Other angles won't work as they will require us to add image charges inside the region we are interested in studying. Consider, for instance, 120 degrees. This is an enlightening example, as it divides 360 (not 180, though, which is what we are really interested in):
Place a charge anywhere in the area of interest, and consider the 2 grounded semi-planes:
To have $V=0 $ on the bottom semi-plane, reflect the charge $A $ across the line, obtain $B $:
To have $V=0 $ on the angled semi-plane, reflect the charge $A $ across the line, obtain $C $:
But after we added $C $, $V $ is no longer 0 on the bottom semi-plane, so let's reflect $C $ across the bottom line, obtain $D $: But after we added $D $, $V $ is no longer 0 on the angled semi-plane, so let's reflect $D $ across the angles line, obtain $E $: There are 2 issues here, the second more important than the first:(1) It is clear that we will need to add yet another charge (reflecting $E $ across the bottom line). Will we need another one for the new one? What about the next one? That is, will this sequence ever converge? I will let you think about that on your free time. Regardless of this, there is a bigger problem here:
(2) We placed a charge inside the region of interest. That is, we have a different problem and this no longer represents the initial configuration.
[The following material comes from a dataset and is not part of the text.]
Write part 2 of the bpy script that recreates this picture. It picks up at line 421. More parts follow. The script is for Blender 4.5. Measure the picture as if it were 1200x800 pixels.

Extra: The answer to whether the sequence of reflections ever converges is that, yes:
We reflect $E $ to get $F $, and then we reflect $F $ to get $G $, but $G $ goes exactly where $B $ is! Notice that we have the same amount of perpendicular lines for each of the semi-planes.